[Mailman-Users] Mail Man Help

Patrick Bogen pdbogen at gmail.com
Wed Sep 27 18:56:33 CEST 2006


On 9/27/06, Barry Finkel <b19141 at britaine.ctd.anl.gov> wrote:
> the source(s) of these differences.  Is there 2.1.8 code that has not
> been ported to the Ubuntu 2.1.5-9?
I don't know. This is up to the Ubuntu folk. *usually* the -9 means
there have been 9 security patches to that version. How up to date
this is, exactly, is another question.

> Is there code that Ubuntu (or its
> "source" Debian) has written that has not been sent to Free Software
> Foundation?  Note that neither has the latest security patch installed.
Usually the only changes Debian makes in the case where the upstream
developer is active and cooperating (I don't know about Ubuntu) are
changes necessary to make Mailman fit into their file structure. Which
is to say, nothing you really need to care about if you elect to use
the official mailman sources. So, I would normally assume the answer
to this is "no".


> I do not know what was needed to "debianize" the code; I would have
> assumed that the code from the FSF would run on any Linux without
> modification.  If any mods were needed, the FSF developers would
Changes to debian packages, as mentioned above, are *usually* bug
fixes (in the case where upstream has essentially abandoned the
package) or changes to allow the package to comply with Debian's file
structure guide, whatever it's called.

> I could envision a few changes, maybe to install mailman into different
> directories to match the Debian standards, but 83 modules that are
> different seems to be too many.
You might be surprised at the number of places that reference files
directly, that need to be changed.

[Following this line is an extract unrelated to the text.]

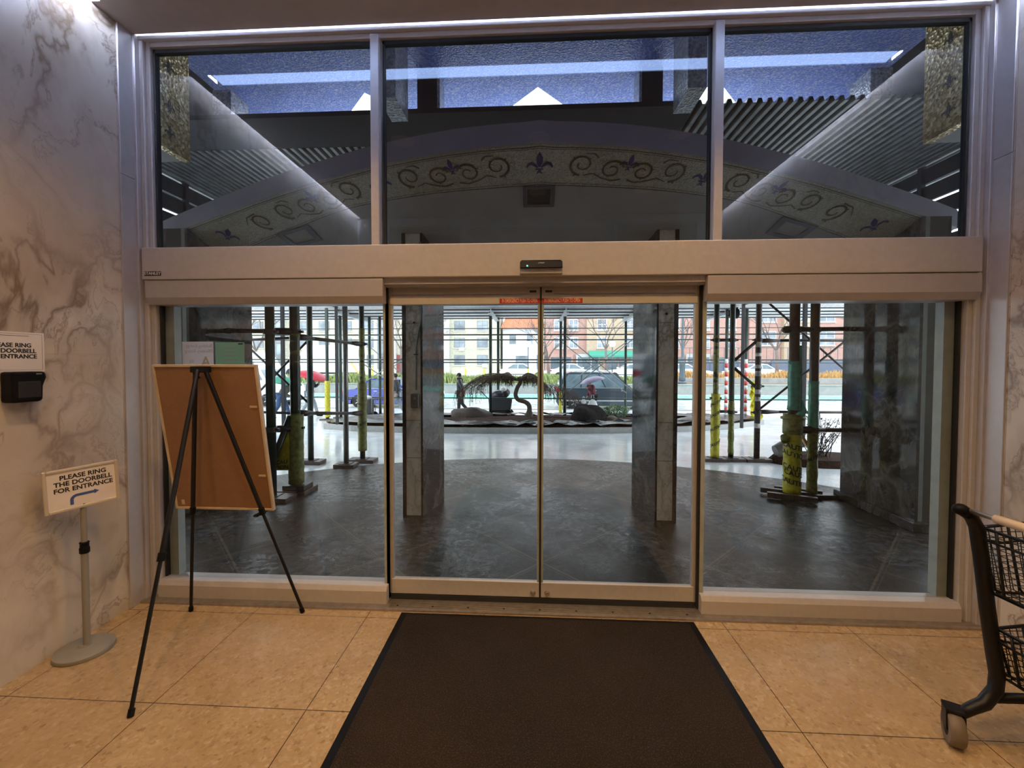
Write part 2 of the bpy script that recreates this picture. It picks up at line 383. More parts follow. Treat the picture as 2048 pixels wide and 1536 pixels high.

Also, it *is* quite possible that
2.1.5-9 is out of date compared to 2.1.8, since likely only
bug/security fixes were applied, and not new features.

All told, you're probably better off using the official sources, if
you don't mind the (slight?) inconvenience. FWIW, if you're going to
do this, store the './configure <foo>' string you use the first time,
so you don't have to re-figure it each time you upgrade.